Das WM-Finale heißt Schweiz gegen Österreich, Kommissär Robert Covent, Belgien. Mit dem Anspiel für die Schweiz gibt es zunächst Vorteile für die Eidgenossen, Planzers Schuss nach 50 Sekunden tropft bei Patrick Schnetzer auf den Sattel, fällt aber nicht ins Tor. Bis zur 5. Minute kann sich weiterhin Schnetzer im Tor auszeichnen, der bravourös vorn oben hält, Glück aber auch 2 mal, als der Ball knapp neben den Pfosten geht. In den beiden letzten Minuten der 1. Hälfte wird Österreich besser, eine Ecke wird auf Didi Schneider zurückgezogen, der aber verzieht. Dafür ist er 1.50 Min vor der Pause voll da, zieht von links nach innen und knallt das 1:0 unter die Latte. Die Schweizer Chancen wie Eckball und Planzers Schuss werden abgewehrt und als sich alles schon auf den knappen Pausenstand einstellte, machte 8 Sekunden vor dem Pausenpfiff Schnetzer das 2:0 mit strammem Schuss hinter Roman Schneiders Rücken, wichtig für das Team Austria. Mit einem Katapultstart geht Österreich in die 2. Hälfte, denn nach 5 Sekunden schnallt Dietmar Schneider vorn oben zum 3:0 ein. Jeder in der Halle glaubt nun, daß das Spiel gelaufen ist, vielleicht gingen diese Gedanken auch durch den Kopf von Didi und Patrick. 50 Sekunden später schafft Dominik Planzer vorn halbe Höhe mit strammen Schuss das 1:3. Trotz Radwechsel bleibt er griffig und schafft mit einem Schuss aus gut 5 Metern das 2:3, geht noch was, es sind ja noch 4.10 Min. zu spielen? Österreich hat jetzt Pech, denn kurz nacheinander landen Schüsse von Didi und Patrick an der Latte. 3.08 Min. wird Planzer in Höhe des eigenen 4-Meter-Punkts gefoult, erwischt dennoch den Ball mit dem Hinterrad, der zum 3:3 ins Tor trudelt. Aber Robert Covent hatte diesen Vorteil vorher abgepfiffen. Ärgerlich zwar, aber es gab kein lamentieren. Aus dieser Freischlagsituation fuhr Roman Schneider resolut rechts durch und hämmerte zum 3:3 ein. Der Ausgleich war also doch gelungen und war nun Österreich nach 3 schwachen Minuten von der Rolle? Nein, denn wie bereits mehrfach bei dieser WM konterten die Vorarlberger sofort aus dem Anspiel und Schnetzer machte 15 Sekunden nach dem Ausgleich wieder die 4:3-Führung. Die letzten Kraftreserven brachten für die Schweiz nichts mehr ein und als 20 Sekunden vor Schluss noch ein Eckball der Schweiz daneben ging, war der WM-Titel für Österreich sicher.
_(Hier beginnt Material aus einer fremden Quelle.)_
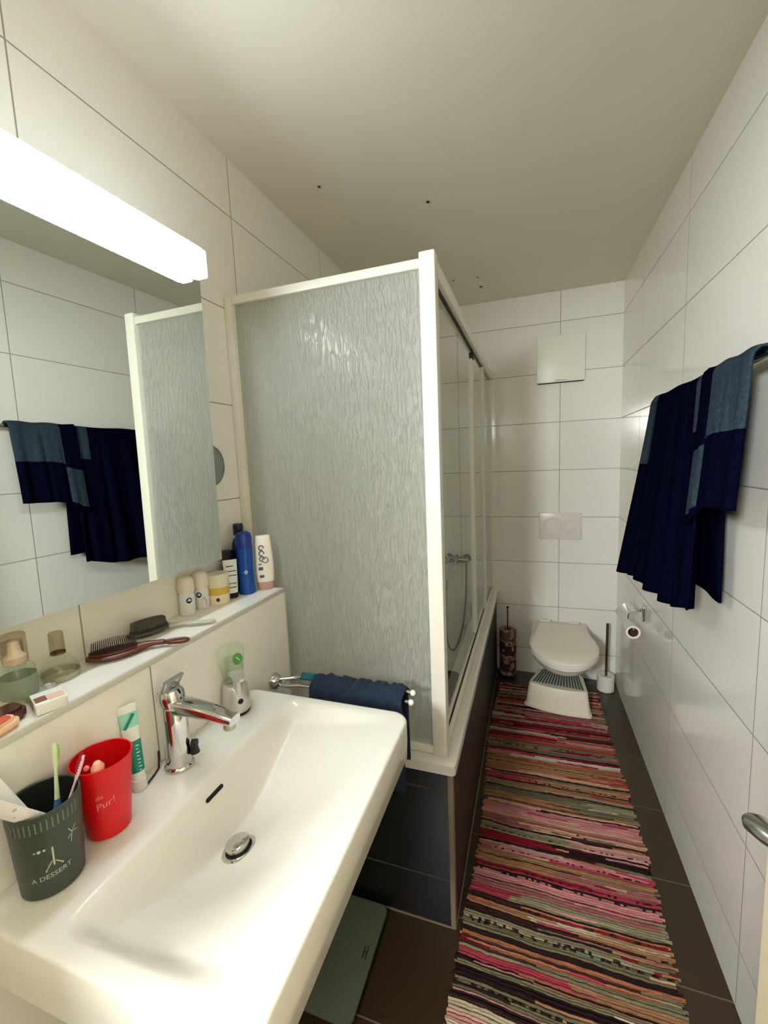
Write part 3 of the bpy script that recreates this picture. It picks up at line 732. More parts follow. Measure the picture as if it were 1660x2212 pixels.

Um 8.56 MEZ am 06.11.2011 haben sich Dietmar Schneider und Patrick Schnetzer für immer in die Geschichtsbücher Österreichs eingetragen. Der erste WM-Titel für das Team Austria war geschafft, ein Titel, der seit 25 Jahren eigentlich überfällig war. Patrick Schnetzer ist der jüngste Radball-Weltmeister aller Zeiten und Didi Schneider hat seine Riesenlaufbahn mit dem WM-Trikot gekrönt. Jeder dachte bei ihm an die vielen Enttäuschungen, wenn das WM-Trikot an seiner Nase vorbeiging. Nun hat er es in seinem Besitz und seine Tränen der Rührung bei seinem eher verhaltenen Jubel konnte jeder in der Halle nachempfinden. Gratulation und echte Anerkennung für die Radballer Österreichs, Gratulation aber auch an Schneider-Planzer aus Altdorf für Silber, für den Keeper “mit einem Auge” Roman Schneider eine feine Leistung. Gratulation aber auch an unsere Ginsheimer Truppe, als Neulinge Bronze nicht verloren, sondern gewonnen. Es sind schon andere deutsche Teams ohne Radballmedaille heimgekehrt und ein wenig abgezeichnet hat es sind in diesem Jahr ohnehin bereits im Weltcup.